The news comes at a somewhat awkward time for the field. A similar claim was made about a high-pressure material a few years ago, but that paper ended up being retracted because of problems with some of its data. The same research group came back with a different material that was said to work at room temperature, but that work hasn't been replicated, and the head of the lab has now been accused of scientific misconduct.
There is almost no overlap between that work and LK-99. None of the people involved are the same, so there's no reason to suspect problematic research practices. And the chemistry and physics involved are completely different. The earlier work used high pressure to create chemicals with lots of hydrogen and unusual orbital structures. LK-99 uses no hydrogen at all and gets its orbital structures via a conformational change in a crystal lattice that takes place at ambient pressures.

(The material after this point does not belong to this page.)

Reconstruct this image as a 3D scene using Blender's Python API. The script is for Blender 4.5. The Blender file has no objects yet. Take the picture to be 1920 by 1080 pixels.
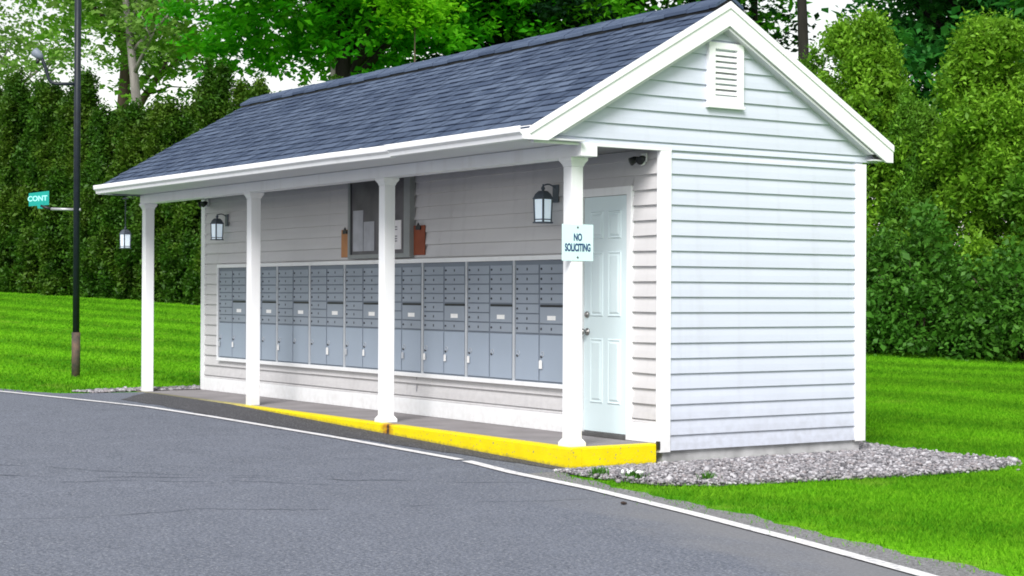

Hydrogen was the focus of the earlier work because its low atomic weight influences the behavior of vibrations within the material in a way that promotes the formation of superconducting pairs of electrons. The mechanism behind LK-99 is less clear, but clearly not that.
(The LK-99's creators suggest that the conformational change in the crystal creates a sort of standing wave of electrons called a "charge density wave," and superconductivity involves electrons tunneling between wave sites. The modeling paper, by contrast, suggests that giving electrons the opportunity to both superconduct and participate in additional processes like charge density wave formation increases the probability that they'll superconduct. In any case, neither idea involves phonons.)
So when will we actually know anything?
Hopefully soon. The researchers behind the original report are trying to get information out there. In addition to the drafts placed in the arXiv, they have already published a paper on LK-99, albeit in their native Korean. And a group of South Korean scientists working in the field have also announced that they're going to obtain LK-99 samples and try to confirm its reported behavior.
There's also lots of activity outside of South Korea. Producing LK-99 is within reach of a lot of labs, and testing it is much easier since it doesn't require low temperatures or high pressures. That will mean a lot of short-term confusion, but it's likely to enable a consensus to emerge sooner.
Whether or not this chemical superconducts at ambient temperatures might not be the final question, though. Assuming it does, there will be many questions about how to develop it into a useful material, how much current it can carry, and how to use it most effectively in the huge range of applications it can be put to. But I'm sure we'll all be happy if we end up needing answers to those questions.